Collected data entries
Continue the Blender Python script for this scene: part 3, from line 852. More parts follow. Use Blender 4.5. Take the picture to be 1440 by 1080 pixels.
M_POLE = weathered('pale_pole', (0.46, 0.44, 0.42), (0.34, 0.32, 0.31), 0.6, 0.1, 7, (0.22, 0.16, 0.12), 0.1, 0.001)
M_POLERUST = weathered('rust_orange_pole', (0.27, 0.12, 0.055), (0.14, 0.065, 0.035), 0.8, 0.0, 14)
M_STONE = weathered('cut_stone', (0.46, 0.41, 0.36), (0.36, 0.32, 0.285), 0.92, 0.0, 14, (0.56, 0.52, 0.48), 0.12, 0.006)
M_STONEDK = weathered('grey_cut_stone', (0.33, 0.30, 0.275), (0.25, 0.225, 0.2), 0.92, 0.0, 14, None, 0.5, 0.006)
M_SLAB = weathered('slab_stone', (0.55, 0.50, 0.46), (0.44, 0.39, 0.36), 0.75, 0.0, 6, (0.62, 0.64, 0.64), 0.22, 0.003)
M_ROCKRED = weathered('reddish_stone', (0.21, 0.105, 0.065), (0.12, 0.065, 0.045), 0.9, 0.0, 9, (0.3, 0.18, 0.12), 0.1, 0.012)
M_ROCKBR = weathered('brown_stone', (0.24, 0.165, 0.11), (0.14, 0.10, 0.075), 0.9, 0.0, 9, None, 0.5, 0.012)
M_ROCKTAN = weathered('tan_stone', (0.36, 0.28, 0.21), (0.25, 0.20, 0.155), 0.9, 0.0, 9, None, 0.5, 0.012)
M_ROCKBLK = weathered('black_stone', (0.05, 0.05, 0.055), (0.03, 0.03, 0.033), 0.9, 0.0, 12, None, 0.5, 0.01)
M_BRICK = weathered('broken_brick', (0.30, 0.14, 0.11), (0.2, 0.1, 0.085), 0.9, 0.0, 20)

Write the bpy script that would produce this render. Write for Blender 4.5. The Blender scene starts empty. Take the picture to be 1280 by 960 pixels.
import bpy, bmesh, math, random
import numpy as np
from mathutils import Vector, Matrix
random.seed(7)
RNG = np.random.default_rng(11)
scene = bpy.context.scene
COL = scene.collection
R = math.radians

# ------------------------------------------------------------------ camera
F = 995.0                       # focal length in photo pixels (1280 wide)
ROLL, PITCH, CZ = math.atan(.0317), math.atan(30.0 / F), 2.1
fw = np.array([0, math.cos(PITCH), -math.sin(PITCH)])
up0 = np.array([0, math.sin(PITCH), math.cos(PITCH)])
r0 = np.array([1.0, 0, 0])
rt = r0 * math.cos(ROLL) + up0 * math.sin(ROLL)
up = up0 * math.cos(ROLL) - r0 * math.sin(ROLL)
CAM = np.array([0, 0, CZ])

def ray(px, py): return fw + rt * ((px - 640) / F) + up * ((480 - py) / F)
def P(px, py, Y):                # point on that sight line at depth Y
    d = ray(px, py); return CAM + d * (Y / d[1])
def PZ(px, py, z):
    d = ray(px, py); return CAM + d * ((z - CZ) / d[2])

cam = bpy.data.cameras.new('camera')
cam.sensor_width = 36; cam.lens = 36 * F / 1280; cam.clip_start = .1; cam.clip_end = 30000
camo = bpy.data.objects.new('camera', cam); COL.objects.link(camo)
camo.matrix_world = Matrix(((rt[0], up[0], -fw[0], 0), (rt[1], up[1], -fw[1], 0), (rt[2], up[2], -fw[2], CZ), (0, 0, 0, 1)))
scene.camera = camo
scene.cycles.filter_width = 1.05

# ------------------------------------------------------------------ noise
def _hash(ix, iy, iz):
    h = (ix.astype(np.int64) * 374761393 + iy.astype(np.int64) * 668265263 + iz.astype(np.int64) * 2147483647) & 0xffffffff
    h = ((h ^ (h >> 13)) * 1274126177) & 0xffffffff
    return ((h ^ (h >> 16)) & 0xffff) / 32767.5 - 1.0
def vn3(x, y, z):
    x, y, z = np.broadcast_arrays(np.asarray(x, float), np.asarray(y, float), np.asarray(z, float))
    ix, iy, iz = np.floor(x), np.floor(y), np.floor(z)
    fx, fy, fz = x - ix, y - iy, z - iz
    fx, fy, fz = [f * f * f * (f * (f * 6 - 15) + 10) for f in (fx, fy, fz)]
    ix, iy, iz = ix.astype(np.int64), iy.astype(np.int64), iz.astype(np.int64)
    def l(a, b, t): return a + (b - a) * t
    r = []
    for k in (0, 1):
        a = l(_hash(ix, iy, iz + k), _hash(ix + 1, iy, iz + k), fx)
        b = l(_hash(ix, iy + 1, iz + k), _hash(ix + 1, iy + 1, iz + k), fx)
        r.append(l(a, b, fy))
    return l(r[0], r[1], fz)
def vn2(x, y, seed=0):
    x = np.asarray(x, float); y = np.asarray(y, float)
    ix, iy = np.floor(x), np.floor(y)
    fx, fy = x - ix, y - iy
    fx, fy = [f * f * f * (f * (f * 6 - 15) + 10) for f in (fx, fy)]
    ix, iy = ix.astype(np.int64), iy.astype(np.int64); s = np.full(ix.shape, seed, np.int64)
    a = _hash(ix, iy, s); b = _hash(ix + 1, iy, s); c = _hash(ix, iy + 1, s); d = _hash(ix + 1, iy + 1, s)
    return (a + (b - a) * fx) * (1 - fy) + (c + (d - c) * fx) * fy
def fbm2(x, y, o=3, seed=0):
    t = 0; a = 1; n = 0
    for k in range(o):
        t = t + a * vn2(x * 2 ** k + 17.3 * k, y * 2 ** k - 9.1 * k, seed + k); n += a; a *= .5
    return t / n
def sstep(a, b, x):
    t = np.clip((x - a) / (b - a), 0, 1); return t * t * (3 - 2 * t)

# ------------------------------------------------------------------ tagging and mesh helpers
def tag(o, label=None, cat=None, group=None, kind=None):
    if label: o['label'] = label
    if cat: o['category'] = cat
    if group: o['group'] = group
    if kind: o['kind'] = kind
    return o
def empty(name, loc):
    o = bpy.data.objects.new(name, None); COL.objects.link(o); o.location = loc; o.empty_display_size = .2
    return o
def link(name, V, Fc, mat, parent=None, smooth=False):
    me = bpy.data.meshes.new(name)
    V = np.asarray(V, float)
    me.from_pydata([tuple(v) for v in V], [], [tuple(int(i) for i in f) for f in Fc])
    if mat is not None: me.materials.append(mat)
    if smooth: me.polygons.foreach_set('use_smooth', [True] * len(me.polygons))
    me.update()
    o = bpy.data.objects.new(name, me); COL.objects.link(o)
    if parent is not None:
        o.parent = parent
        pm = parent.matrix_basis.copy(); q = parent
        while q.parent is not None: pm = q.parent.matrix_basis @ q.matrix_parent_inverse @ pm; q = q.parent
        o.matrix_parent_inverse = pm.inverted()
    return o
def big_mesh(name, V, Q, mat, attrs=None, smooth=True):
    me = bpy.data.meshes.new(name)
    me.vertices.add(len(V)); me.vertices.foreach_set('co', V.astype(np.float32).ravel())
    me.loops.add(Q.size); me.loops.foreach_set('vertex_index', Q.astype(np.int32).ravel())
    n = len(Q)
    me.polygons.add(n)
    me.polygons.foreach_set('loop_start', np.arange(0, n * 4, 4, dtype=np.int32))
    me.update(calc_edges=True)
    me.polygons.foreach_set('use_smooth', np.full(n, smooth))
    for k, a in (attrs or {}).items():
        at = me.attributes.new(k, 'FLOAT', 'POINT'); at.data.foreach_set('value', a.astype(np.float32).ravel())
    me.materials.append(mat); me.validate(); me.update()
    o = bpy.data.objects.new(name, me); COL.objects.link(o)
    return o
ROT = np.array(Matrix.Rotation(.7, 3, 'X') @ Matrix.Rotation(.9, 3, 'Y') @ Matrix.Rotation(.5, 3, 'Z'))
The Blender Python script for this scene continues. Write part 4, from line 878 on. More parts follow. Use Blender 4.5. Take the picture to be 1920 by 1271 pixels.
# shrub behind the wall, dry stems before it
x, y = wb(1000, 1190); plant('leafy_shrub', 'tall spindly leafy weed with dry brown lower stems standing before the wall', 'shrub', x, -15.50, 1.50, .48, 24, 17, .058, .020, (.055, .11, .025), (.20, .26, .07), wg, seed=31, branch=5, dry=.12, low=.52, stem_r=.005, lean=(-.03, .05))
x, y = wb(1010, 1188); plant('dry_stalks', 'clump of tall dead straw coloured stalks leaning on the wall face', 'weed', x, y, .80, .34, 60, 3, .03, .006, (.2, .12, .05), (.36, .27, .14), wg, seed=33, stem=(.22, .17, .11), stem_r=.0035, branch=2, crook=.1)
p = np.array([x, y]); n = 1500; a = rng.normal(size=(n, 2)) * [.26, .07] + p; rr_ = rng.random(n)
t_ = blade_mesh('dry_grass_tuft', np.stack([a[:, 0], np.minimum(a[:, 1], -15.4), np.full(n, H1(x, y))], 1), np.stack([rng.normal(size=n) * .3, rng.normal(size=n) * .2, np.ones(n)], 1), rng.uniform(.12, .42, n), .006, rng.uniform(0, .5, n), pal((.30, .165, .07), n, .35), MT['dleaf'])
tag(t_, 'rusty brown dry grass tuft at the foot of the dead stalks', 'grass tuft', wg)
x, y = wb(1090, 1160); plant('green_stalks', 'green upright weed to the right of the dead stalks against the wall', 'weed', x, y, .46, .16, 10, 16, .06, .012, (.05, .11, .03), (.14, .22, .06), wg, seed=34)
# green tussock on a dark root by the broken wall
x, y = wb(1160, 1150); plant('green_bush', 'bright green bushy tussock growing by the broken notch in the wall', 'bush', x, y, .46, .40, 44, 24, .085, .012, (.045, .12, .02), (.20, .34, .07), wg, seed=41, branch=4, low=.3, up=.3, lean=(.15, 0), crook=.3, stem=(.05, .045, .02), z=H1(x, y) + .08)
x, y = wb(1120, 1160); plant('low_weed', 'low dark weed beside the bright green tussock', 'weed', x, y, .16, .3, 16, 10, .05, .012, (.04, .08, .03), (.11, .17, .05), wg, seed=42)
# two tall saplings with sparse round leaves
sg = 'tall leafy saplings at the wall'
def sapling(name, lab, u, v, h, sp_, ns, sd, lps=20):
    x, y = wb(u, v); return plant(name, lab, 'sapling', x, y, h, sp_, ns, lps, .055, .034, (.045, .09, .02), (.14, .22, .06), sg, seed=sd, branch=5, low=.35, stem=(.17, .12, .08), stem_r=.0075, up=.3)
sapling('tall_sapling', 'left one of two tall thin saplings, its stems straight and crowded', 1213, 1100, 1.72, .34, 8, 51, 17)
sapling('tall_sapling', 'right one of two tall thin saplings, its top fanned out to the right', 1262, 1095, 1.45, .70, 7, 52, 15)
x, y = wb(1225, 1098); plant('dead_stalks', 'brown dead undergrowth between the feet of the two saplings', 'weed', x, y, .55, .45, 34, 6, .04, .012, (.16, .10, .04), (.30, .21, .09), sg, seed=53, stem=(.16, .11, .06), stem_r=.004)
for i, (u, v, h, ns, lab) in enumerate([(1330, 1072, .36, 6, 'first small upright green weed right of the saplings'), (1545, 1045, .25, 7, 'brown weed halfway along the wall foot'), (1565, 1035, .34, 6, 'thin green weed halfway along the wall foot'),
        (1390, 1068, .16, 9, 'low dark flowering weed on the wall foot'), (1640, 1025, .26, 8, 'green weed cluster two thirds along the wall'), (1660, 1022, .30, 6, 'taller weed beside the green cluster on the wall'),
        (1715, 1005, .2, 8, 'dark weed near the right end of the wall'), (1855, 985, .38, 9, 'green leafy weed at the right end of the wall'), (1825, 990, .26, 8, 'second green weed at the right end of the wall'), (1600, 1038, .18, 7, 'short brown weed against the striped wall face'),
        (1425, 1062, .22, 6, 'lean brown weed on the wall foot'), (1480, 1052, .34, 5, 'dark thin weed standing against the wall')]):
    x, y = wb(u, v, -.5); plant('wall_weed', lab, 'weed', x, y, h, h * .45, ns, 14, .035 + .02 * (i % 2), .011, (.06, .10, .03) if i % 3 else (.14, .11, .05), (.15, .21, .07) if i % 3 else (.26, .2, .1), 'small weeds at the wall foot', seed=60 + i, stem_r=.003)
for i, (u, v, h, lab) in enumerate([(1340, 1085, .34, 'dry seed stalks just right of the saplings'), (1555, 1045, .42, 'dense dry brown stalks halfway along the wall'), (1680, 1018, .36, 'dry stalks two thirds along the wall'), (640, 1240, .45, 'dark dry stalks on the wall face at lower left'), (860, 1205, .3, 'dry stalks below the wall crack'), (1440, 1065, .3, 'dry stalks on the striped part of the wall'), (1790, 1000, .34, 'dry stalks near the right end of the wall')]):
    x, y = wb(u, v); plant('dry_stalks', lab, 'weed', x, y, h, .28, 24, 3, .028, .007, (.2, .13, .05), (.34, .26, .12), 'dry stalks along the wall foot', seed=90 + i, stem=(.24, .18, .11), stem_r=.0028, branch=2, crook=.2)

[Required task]
How many lines in the records above contain the word "that"? Give only the number.

[Result of the task]
2